Report the count of lines that carry the string "objects", and add nothing.

========

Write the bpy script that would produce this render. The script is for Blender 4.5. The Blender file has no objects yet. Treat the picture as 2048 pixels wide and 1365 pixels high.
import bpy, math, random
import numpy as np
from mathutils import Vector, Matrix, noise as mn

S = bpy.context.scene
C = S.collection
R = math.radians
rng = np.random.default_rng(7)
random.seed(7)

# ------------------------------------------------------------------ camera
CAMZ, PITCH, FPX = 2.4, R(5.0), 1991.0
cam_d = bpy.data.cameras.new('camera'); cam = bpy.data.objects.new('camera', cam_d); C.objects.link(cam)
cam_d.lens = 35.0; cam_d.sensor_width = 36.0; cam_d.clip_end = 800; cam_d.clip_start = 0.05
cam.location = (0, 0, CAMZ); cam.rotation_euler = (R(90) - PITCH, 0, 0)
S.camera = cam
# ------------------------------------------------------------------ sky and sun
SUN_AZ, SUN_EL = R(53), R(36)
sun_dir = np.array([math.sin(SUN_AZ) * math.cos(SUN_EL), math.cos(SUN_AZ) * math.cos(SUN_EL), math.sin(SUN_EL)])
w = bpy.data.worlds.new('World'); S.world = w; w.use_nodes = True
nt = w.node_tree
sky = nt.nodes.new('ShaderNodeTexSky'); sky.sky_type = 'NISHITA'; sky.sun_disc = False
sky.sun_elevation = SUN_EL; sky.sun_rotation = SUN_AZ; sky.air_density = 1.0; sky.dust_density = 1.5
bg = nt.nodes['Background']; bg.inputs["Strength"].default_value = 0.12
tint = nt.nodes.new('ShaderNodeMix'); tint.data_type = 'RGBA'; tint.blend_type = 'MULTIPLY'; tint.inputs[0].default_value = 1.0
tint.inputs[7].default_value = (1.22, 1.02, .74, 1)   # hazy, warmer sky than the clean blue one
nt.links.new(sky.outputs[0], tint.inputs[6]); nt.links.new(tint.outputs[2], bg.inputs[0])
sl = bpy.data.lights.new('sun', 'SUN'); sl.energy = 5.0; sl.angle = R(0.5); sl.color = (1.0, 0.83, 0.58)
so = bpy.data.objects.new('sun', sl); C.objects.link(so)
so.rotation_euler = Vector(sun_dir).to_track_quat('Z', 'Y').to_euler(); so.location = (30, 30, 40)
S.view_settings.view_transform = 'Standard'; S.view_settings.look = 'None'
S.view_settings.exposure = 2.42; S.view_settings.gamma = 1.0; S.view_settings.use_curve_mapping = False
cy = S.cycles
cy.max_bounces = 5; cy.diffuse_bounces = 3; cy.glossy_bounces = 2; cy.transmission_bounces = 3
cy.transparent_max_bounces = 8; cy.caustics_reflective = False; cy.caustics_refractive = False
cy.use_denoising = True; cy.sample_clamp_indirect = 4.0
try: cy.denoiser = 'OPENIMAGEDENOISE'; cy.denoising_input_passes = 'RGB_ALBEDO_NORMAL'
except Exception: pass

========

**THE SOLUTION**: 3